Given information:
======
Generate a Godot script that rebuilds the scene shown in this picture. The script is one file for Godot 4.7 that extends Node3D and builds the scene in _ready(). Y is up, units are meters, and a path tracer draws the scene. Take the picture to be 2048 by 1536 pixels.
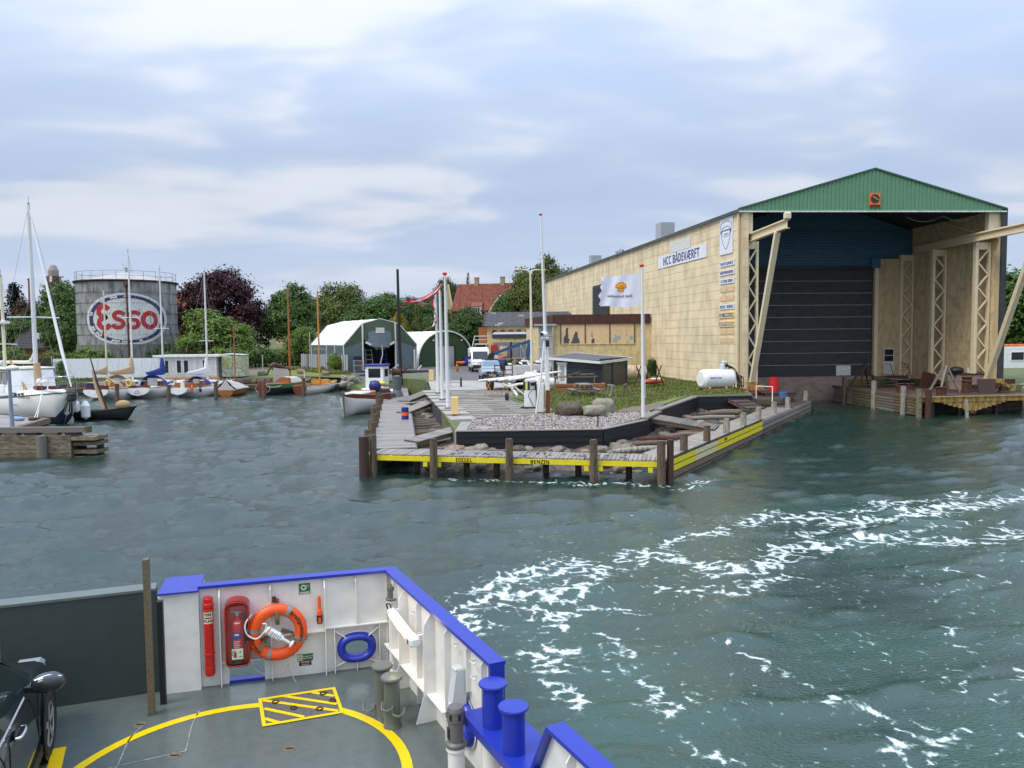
extends Node3D
# A small-boat harbour seen from the stern of a car ferry. Units are metres, y is up, the camera looks along -z.
# P(x, y, d): d is the distance ahead of the camera along -z.

const CAM_Y:=5.0
const DECK:=.85        # height of the ferry's car deck above the water
var M:={}               # materials by name
var T:={}               # textures by name
var used_names:={}
var rng:=RandomNumberGenerator.new()
var wave_a:=FastNoiseLite.new()
var wave_b:=FastNoiseLite.new()
var wave_c:=FastNoiseLite.new()
var font_sans:=SystemFont.new()
var font_bold:=SystemFont.new()
var font_serif:=SystemFont.new()

func P(x: float,y: float,d: float) -> Vector3:
	return Vector3(x,y,-d)

# ---------------------------------------------------------------- mesh building
class MB:
	var v:=PackedVector3Array()
	var n:=PackedVector3Array()
	var c:=PackedColorArray()
	var uv:=PackedVector2Array()
	var ix:=PackedInt32Array()
	var col:=Color.WHITE
	var tinted:=false
	var mapped:=false

	func vert(p: Vector3,nn: Vector3,t:=Vector2.ZERO) -> int:
		v.append(p); n.append(nn); c.append(col); uv.append(t)
		return v.size()-1

	func tri_i(a: int,b: int,d: int) -> void:   # counter-clockwise seen from outside
		ix.append(a); ix.append(d); ix.append(b)

	func tri(a: Vector3,b: Vector3,d: Vector3) -> void:
		var nn:=(b-a).cross(d-a).normalized()
		tri_i(vert(a,nn),vert(b,nn),vert(d,nn))

	func quad(a: Vector3,b: Vector3,d: Vector3,e: Vector3) -> void:
		var nn:=(d-a).cross(e-b).normalized()
		var i:=vert(a,nn,Vector2(0,1)); vert(b,nn,Vector2(1,1)); vert(d,nn,Vector2(1,0)); vert(e,nn,Vector2(0,0))
		tri_i(i,i+1,i+2); tri_i(i,i+2,i+3)

	func box(at: Vector3,s: Vector3,b:=Basis()) -> MB:
		var x:=b.x*s.x*.5; var y:=b.y*s.y*.5; var z:=b.z*s.z*.5
		quad(at-x-y+z,at+x-y+z,at+x+y+z,at-x+y+z)
		quad(at+x-y-z,at-x-y-z,at-x+y-z,at+x+y-z)
		quad(at+x-y+z,at+x-y-z,at+x+y-z,at+x+y+z)
		quad(at-x-y-z,at-x-y+z,at-x+y+z,at-x+y-z)
		quad(at-x+y+z,at+x+y+z,at+x+y-z,at-x+y-z)
		quad(at-x-y-z,at+x-y-z,at+x-y+z,at-x-y+z)
		return self

	func rbox(at: Vector3,s: Vector3,r: float,b:=Basis()) -> MB:   # a box with chamfered edges
		var h:=s*.5
		r = minf(r,minf(h.x,minf(h.y,h.z))*.9)
		var f:=func(sx: float,sy: float,sz: float,k: int) -> Vector3:
			var q:=Vector3(sx*(h.x-(.0 if k == 0 else r)),sy*(h.y-(.0 if k == 1 else r)),sz*(h.z-(.0 if k == 2 else r)))
			return at+b*q
		for s1 in [-1.0,1.0]:
			var A:=[f.call(s1,-1,-s1,0),f.call(s1,-1,s1,0),f.call(s1,1,s1,0),f.call(s1,1,-s1,0)]
			quad(A[1],A[0],A[3],A[2])
			quad(f.call(-s1,s1,-1,1),f.call(-s1,s1,1,1),f.call(s1,s1,1,1),f.call(s1,s1,-1,1))
			quad(f.call(-s1,-1,s1,2),f.call(s1,-1,s1,2),f.call(s1,1,s1,2),f.call(-s1,1,s1,2))
		for s1 in [-1.0,1.0]:
			for s2 in [-1.0,1.0]:
				edge(f.call(s1,s2,-1,0),f.call(s1,s2,1,0),f.call(s1,s2,1,1),f.call(s1,s2,-1,1),b*Vector3(s1,s2,0))
				edge(f.call(s1,-1,s2,0),f.call(s1,1,s2,0),f.call(s1,1,s2,2),f.call(s1,-1,s2,2),b*Vector3(s1,0,s2))
				edge(f.call(-1,s1,s2,1),f.call(1,s1,s2,1),f.call(1,s1,s2,2),f.call(-1,s1,s2,2),b*Vector3(0,s1,s2))
				for s3 in [-1.0,1.0]:
					var p1: Vector3 = f.call(s1,s2,s3,0); var p2: Vector3 = f.call(s1,s2,s3,1); var p3: Vector3 = f.call(s1,s2,s3,2)
					if (p2-p1).cross(p3-p1).dot(b*Vector3(s1,s2,s3)) > 0: tri(p1,p2,p3)
					else: tri(p1,p3,p2)
		return self

	func edge(a: Vector3,b: Vector3,d: Vector3,e: Vector3,out: Vector3) -> void:
		if (b-a).cross(d-a).dot(out) > 0: quad(a,b,d,e)
		else: quad(e,d,b,a)

	func bar(p: Vector3,q: Vector3,w: float,h: float,up:=Vector3.UP) -> MB:
		var z:=(q-p)
		var l:=z.length()
		if l < 1e-5: return self
		z /= l
		if absf(z.dot(up)) > .98: up = Vector3.RIGHT if absf(z.x) < .9 else Vector3.UP
		var x:=up.cross(z).normalized()
		return box((p+q)*.5,Vector3(w,h,l),Basis(x,z.cross(x),z))

	func tube(pts: Array,r: Variant,sides:=8,caps:=true,closed:=false) -> MB:
		var m:=pts.size()
		var rings:=[]
		var ref:=Vector3.ZERO
		for i in m:
			var a: Vector3 = pts[(i-1+m) % m] if closed else pts[maxi(i-1,0)]
			var b: Vector3 = pts[(i+1) % m] if closed else pts[mini(i+1,m-1)]
			var t:=(b-a).normalized()
			if ref == Vector3.ZERO:
				ref = Vector3.UP if absf(t.y) < .9 else Vector3.RIGHT
			var x:=(ref-t*ref.dot(t)).normalized()
			ref = x
			var y:=t.cross(x)
			var rr: float = r[i] if r is Array else float(r)
			var first:=v.size()
			for k in sides:
				var an:=TAU*k/sides
				var d:=x*cos(an)+y*sin(an)
				vert((pts[i] as Vector3)+d*rr,d)
			rings.append(first)
		for i in (m if closed else m-1):
			var f0: int = rings[i]; var f1: int = rings[(i+1) % m]
			for k in sides:
				var k1:=(k+1) % sides
				tri_i(f0+k,f0+k1,f1+k1); tri_i(f0+k,f1+k1,f1+k)
		if caps and not closed:
			for e in [0,m-1]:
				var t: Vector3 = ((pts[1]-pts[0]) if e == 0 else (pts[m-1]-pts[m-2])).normalized()*(-1.0 if e == 0 else 1.0)
				var ce:=vert(pts[e],t)
				var f:=v.size()
				for k in sides: vert(v[rings[e]+k],t)
				for k in sides:
					if e == 0: tri_i(ce,f+(k+1) % sides,f+k)
					else: tri_i(ce,f+k,f+(k+1) % sides)
		return self

	func lathe(profile: Array,sides:=16,xf:=Transform3D()) -> MB:   # profile of Vector2(radius,height),bottom to top
		for s in profile.size()-1:
			var a: Vector2 = profile[s]; var b: Vector2 = profile[s+1]
			var nn:=Vector2(b.y-a.y,a.x-b.x).normalized()
			var f:=v.size()
			for k in sides+1:
				var an:=TAU*k/sides
				var d:=Vector3(cos(an),0,-sin(an))
				var no:=(xf.basis*(d*nn.x+Vector3.UP*nn.y)).normalized()
				vert(xf*(d*a.x+Vector3.UP*a.y),no,Vector2(float(k)/sides,a.y)); vert(xf*(d*b.x+Vector3.UP*b.y),no,Vector2(float(k)/sides,b.y))
			for k in sides:
				var i:=f+k*2
				if a.x > 1e-6: tri_i(i,i+2,i+3)
				if b.x > 1e-6 or a.x <= 1e-6: tri_i(i,i+3,i+1)
		return self

	func prism(poly: PackedVector2Array,depth: float,xf:=Transform3D()) -> MB:   # polygon in x-y,extruded along +z
		if Geometry2D.is_polygon_clockwise(poly):
			poly = poly.duplicate(); poly.reverse()
		var t:=Geometry2D.triangulate_polygon(poly)
		var zf:=(xf.basis.z).normalized()
		var f:=v.size()
		for p in poly: vert(xf*Vector3(p.x,p.y,depth),zf,p)
		var g:=v.size()
		for p in poly: vert(xf*Vector3(p.x,p.y,0),-zf,p)
		for k in range(0,t.size(),3):
			var a:=t[k]; var b:=t[k+1]; var d:=t[k+2]
			if (poly[b]-poly[a]).cross(poly[d]-poly[a]) < 0:
				var e:=b; b = d; d = e
			tri_i(f+a,f+b,f+d)
			if depth > 0: tri_i(g+a,g+d,g+b)
		if depth > 0:
			for k in poly.size():
				var p:=poly[k]; var q:=poly[(k+1) % poly.size()]
				quad(xf*Vector3(p.x,p.y,0),xf*Vector3(q.x,q.y,0),xf*Vector3(q.x,q.y,depth),xf*Vector3(p.x,p.y,depth))
		return self

	func loft(rings: Array,closed:=true,flip:=false) -> MB:   # rings of points; smooth
		var f:=v.size()
		var m: int = rings[0].size()
		for r in rings:
			for p in r: vert(p,Vector3.ZERO)
		var steps:=m if closed else m-1
		for i in rings.size()-1:
			for k in steps:
				var a:=f+i*m+k; var b:=f+i*m+(k+1) % m
				if flip:
					tri_i(a,b,b+m); tri_i(a,b+m,a+m)
				else:
					tri_i(a,b+m,b); tri_i(a,a+m,b+m)
		smooth(f)
		return self

	func smooth(f: int,first_index:=-1) -> void:
		var acc:=PackedVector3Array(); acc.resize(v.size()-f)
		for k in range(0,ix.size(),3):
			var a:=ix[k]-f; var b:=ix[k+2]-f; var d:=ix[k+1]-f
			if a < 0 or b < 0 or d < 0: continue
			var nn:=(v[b+f]-v[a+f]).cross(v[d+f]-v[a+f])
			acc[a] += nn; acc[b] += nn; acc[d] += nn
		for k in acc.size(): n[f+k] = acc[k].normalized() if acc[k].length() > 1e-12 else Vector3.UP

	func sheet(nu: int,nv: int,fn: Callable) -> MB:   # fn(u,v) -> Vector3; normal is du x dv
		var f:=v.size()
		for j in nv+1:
			for i in nu+1:
				vert(fn.call(float(i)/nu,float(j)/nv),Vector3.ZERO,Vector2(float(i)/nu,float(j)/nv))
		for j in nv:
			for i in nu:
				var a:=f+j*(nu+1)+i
				tri_i(a,a+1,a+nu+2); tri_i(a,a+nu+2,a+nu+1)
		smooth(f)
		return self

	func ball(at: Vector3,r: Vector3,nu:=12,nv:=8) -> MB:
		return sheet(nu,nv,func(s: float,t: float) -> Vector3:
			var a:=TAU*s; var e:=PI*(t-.5)
			return at+Vector3(cos(e)*sin(a)*r.x,sin(e)*r.y,cos(e)*cos(a)*r.z))

	func tri_sheet(p: Array) -> MB:   # a flat four-cornered sheet facing up
		var i:=v.size()
		for q in p: vert(q,Vector3.UP)
		if ((p[1] as Vector3)-p[0]).cross((p[2] as Vector3)-p[0]).y > 0: tri_i(i,i+1,i+2); tri_i(i,i+2,i+3)
		else: tri_i(i,i+2,i+1); tri_i(i,i+3,i+2)
		return self

	func quad_of(a: Vector3,b: Vector3,d: Vector3,e: Vector3) -> MB:
		quad(a,b,d,e)
		return self

	func mesh() -> ArrayMesh:
		var a:=[]
		a.resize(Mesh.ARRAY_MAX)
		a[Mesh.ARRAY_VERTEX] = v; a[Mesh.ARRAY_NORMAL] = n; a[Mesh.ARRAY_INDEX] = ix
		if tinted: a[Mesh.ARRAY_COLOR] = c
		if mapped: a[Mesh.ARRAY_TEX_UV] = uv
		var m:=ArrayMesh.new()
		m.add_surface_from_arrays(Mesh.PRIMITIVE_TRIANGLES,a)
		return m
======
Pull every line containing the word "extends" out of the material and copy it.

Generate a Godot script that rebuilds the scene shown in this picture. The script is one file for Godot 4.7 that extends Node3D and builds the scene in _ready(). Y is up, units are meters, and a path tracer draws the scene. Take the picture to be 2048 by 1536 pixels.
extends Node3D